Windows will attempt to install a driver for any device it has in its catalog. This means that third party companies will provide to microsoft a generic copy of a driver to complete the installation. Often the third party will have more current versions on their own website and provide microsoft with updates over time.
microsoft windows update only updates the drivers that are given to microsoft. If you use a 3rd party update program then microsoft no longer updates that driver and you are expected to do manual updates of that driver yourself.
Over time this becomes a major source of problems since people rarely look for updates to the third party drivers until something breaks. When a windows provided driver breaks, the error is reported back to microsoft via the windows error reporting and a fix is pushed back onto machines before other people actually figure out the problem. Most of the problems I see are from the non updated 3rd party drivers or malware that modifies key windows functions.
I would just do a generic windows install, then reboot and go into windows device manager and see if there is some device that is flagged as not being installed. At that point I would go to the motherboard vendors website to install the driver for that device.

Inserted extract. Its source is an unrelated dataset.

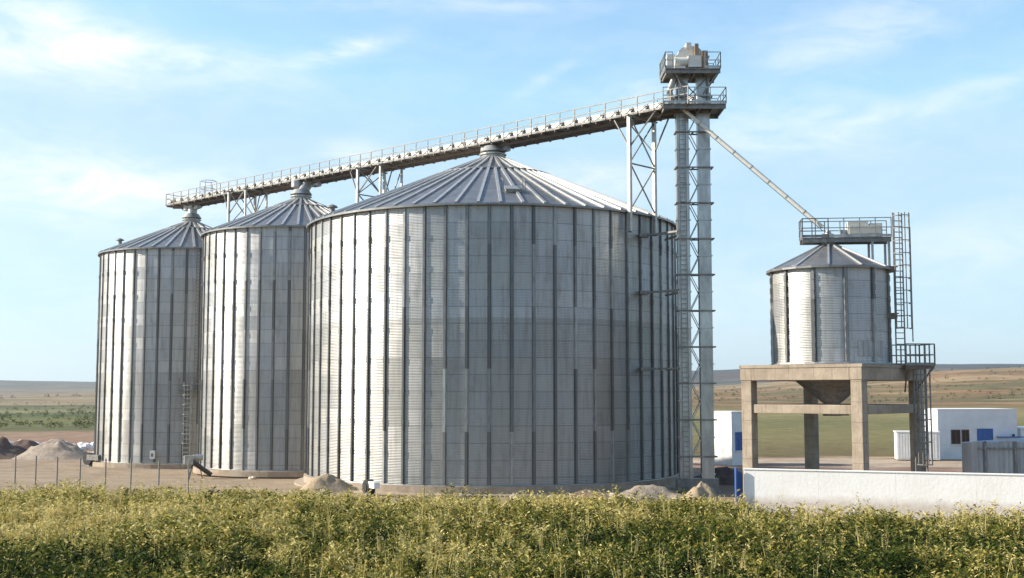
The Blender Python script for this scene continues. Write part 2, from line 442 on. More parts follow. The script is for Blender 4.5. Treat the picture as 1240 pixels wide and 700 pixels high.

One other point: the motherboard drivers know about the hardware on your motherboard and they can make drivers that are specific to your motherboard IE the motherboard might have hardware with known bugs in the chips and the custom driver might work around or turn off the hardware function. This happens often when vendors release a product before a new interface specification change has been finalized. Then the end up having to provide a new driver or make a bios change to prevent a problem. I have seen this happen over and over again with various usb spec changes, bugs in CPU versions, Sleep function changes, bios interface changes, cpu security bug fixes thing like that.